Coincidências
Sem dúvida que a comida tem um papel importante ao longo da história da humanidade. Quando comecei com os Pecados Capitais, iniciei pela gula. Ao iniciar os Sentidos, para não ser monótono e falar do paladar, iniciei pelo olfacto e quis manter-me por aí. Não o relacionei com o paladar mas na realidade são dois sentidos completamente interligados. No entanto, não os podemos dissociar do tacto. Quando comemos algo, tendemos a perceber o seu aroma e o seu paladar, mas também a forma como o percebemos na boca, a sua consistência, a sua textura, a sua dureza, a forma como se desfaz ou não, enfim, mais um sentido a juntarmos para completamente apreciarmos o que estamos a comer.
Coincidência porque quando escrevi os textos não fazia a menor ideia que a Granta iria dedicar este último número ao Comer e beber.
Tudo pode ser feito à volta de uma mesa. Desde amenas cavaqueiras a chorudos negócios, passando simplesmente por comer. Comer é importante para a vida, mas comer é muito mais importante para viver. A socialização que uma refeição permite vai muito para além da absorção dos nutrientes necessários. A propósito destes nutrientes é muito interessante analisarmos as dietas ao longo dos tempos, as suas variações, o evoluir ou involuir dos conceitos e, em muitos casos, esquecermos um conceito fundamental da filogenia humana, o homem é um ser omnívoro. Não é carnívoro, vegetariano, vegan (acho que é assim que se diz agora), ovo-lacto-qualquer coisa, ou muitas outras variantes que são extremamente úteis para se venderem livros de receitas e de bem-estar. O bem estar é também um conceito muito relativo. Dando uns exemplos, um cerveja bem gelada numa tarde muito quente de verão dá-me um bem estar fantástico. Talvez uma boa feijoada à transmontana não o desse nesta circunstância, mas num frio e chuvoso domingo de inverno, sem dúvida que o faria. Ora o que acontece com estas novas modalidades alimentares é que são sempre iguais. Sol ou chuva, calor ou frio, os pratos vão-se repetindo numa completa ausência de sintonia com o meio ambiente. Ultimamente têm-me falado da dieta paleolítica (como não tenho facebook, algumas novidades tardam a chegar-me. Pode ser que a moda já tenha avançado). Pus-me a pensar nos reais benefícios duma dieta que remonta à idade da pedra e em que a sobrevida média das populações era de 25-30 anos. Claro que há aqui a questão estatística, como muitos alegam. A taxa de mortalidade infantil era enorme, o que fazia baixar esta média, mas na realidade, os relatos também não mostram muitos paleolíticos idosos.

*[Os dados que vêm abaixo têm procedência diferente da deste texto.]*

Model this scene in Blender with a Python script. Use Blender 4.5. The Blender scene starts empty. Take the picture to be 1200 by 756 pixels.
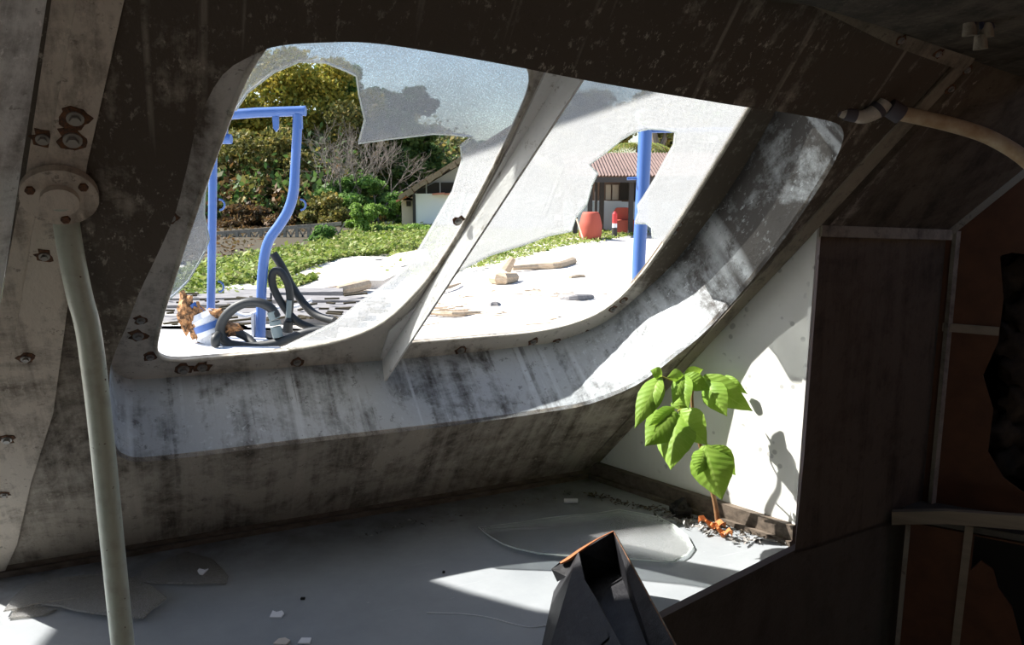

Mas estou a fugir do tema a grande velocidade. É como popularmente se diz, a conversa é como as cerejas, encadeiam-se umas nas outras e é difícil parar... e lá metemos a comida ao barulho outra vez. Talvez seja melhor deixar a Granta para amanha e ir agora comer alguma coisinha, que isto de falar de comida vai abrindo o apetite. Só estou indeciso entre uma indecorosa francesinha especial, um polvo à lagareiro ou uma ou duas folhinhas de alface. É que para sobremesa vinha mesmo a calhar um genuíno pudim Abade de Priscos.